I am slept.
I am killed by the enemy.
If you’re just sitting there, including having something done to you, you’re the subject. (Absolutive case)
If you do something to someone (transitive verb), you get extra grammar (the ergative case): you are *not* the subject.
In nominative-accusative languages, if you do something to someone, you’re the subject, and whoever has something done to them is the object.
The way linguists explain it is by having S for subjects of intransitive verbs, A for agents of transitive verbs, and O for objects of transitive verbs:
I (S) sleep
The enemy (A) kills me (O)
In nominative-accusative languages, S and A are in the same case (nominative). In ergative-absolutive languages, S and O are in the same case (absolutive).
English actually has an ergative feature tucked away: the –ee suffix. If the verb is intransitive, –ee goes with the subject: I retire, I am a retiree. If the verb is transitive, –ee goes with the *object*: They paroled me, I am a parolee. In ergative-absolutive terms, –ee goes with the noun that would be in the absolutive case.
European languages are nominative-accusative, but a whole lot of languages in the world are ergative-absolutive. A further complication is that some languages are split-ergative: their verbs are nominative-accusative in some tenses, and ergative-absolutive in other tenses.

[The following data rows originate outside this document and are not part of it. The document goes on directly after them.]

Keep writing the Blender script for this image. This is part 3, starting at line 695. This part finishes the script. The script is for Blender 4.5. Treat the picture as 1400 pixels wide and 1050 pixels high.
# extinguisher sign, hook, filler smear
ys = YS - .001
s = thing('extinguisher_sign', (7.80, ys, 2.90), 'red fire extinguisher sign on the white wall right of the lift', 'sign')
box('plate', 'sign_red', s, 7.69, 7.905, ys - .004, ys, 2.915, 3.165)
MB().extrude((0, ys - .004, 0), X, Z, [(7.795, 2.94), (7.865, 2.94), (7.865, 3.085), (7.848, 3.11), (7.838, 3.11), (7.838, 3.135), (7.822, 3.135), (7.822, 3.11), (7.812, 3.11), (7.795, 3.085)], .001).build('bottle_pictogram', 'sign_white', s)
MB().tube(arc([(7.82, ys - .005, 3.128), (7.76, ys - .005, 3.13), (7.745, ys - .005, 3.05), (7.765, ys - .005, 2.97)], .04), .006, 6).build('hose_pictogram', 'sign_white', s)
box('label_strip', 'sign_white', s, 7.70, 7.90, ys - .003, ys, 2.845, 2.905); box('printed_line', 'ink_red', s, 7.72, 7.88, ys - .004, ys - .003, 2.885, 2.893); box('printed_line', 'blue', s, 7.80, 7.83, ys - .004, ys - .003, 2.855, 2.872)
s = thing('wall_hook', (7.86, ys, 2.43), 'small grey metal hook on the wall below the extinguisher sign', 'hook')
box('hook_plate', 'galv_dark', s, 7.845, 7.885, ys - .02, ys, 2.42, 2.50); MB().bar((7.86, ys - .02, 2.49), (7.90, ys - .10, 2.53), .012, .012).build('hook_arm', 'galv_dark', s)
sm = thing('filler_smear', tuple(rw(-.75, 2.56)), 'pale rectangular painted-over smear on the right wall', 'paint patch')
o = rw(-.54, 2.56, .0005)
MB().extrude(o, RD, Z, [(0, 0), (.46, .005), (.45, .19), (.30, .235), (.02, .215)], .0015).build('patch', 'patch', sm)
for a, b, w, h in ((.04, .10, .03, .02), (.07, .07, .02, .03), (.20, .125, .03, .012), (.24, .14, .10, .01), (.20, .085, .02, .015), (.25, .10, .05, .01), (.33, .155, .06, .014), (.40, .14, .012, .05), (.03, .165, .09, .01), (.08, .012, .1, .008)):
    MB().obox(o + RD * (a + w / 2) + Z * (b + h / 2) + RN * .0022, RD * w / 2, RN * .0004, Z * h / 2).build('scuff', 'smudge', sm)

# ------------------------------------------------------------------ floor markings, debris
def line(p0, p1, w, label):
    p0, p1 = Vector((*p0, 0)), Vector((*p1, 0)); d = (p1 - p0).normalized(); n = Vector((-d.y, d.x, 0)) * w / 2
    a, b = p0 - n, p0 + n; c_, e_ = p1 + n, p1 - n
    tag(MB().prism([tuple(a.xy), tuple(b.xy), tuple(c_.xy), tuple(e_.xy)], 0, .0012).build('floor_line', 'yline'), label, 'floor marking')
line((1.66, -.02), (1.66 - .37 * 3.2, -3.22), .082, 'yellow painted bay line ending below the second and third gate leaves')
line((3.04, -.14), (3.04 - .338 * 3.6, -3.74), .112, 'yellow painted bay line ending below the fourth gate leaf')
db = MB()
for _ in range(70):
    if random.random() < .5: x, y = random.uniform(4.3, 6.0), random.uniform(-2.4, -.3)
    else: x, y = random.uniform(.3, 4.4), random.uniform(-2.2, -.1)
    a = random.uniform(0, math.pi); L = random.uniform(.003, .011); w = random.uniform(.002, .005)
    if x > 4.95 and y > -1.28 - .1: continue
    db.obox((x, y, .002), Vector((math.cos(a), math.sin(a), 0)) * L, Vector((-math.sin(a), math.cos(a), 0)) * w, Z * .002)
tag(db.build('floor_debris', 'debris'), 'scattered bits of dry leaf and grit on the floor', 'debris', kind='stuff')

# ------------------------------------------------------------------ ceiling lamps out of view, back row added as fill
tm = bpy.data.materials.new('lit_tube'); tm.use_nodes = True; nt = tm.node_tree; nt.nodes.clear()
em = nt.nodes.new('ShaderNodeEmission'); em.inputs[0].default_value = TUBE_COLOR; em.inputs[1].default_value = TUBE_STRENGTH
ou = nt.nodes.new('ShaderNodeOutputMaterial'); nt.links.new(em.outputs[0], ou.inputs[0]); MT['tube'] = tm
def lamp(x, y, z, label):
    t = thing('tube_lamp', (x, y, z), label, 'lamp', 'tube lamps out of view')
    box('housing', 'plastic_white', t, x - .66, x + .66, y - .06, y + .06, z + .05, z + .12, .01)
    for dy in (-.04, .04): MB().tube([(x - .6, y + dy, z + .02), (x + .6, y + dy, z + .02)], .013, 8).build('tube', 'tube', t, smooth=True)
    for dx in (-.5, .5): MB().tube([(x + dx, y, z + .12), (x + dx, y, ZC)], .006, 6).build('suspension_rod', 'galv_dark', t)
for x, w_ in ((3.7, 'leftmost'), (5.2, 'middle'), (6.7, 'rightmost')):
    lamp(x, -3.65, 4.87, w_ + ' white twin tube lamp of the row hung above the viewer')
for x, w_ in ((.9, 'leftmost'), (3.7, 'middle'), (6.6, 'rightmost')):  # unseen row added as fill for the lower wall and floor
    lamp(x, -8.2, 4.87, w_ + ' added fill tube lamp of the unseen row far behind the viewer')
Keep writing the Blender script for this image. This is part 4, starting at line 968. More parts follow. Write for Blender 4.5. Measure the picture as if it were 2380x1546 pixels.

I said that ergative-absolutive verbs acts as if they are in the passive, which is why “if you’re just sitting there, you’re the subject”. Nominative-accusative languages have a way to flip the subject and object of transitive verbs, and calls that the passive. You guessed it: ergative-absolutive languages have a way to flip the subject and “object” of transitive verbs: “The enemy is is-killed-ed by me = The enemy kills me”. And that mechanism is called… an anti-passive.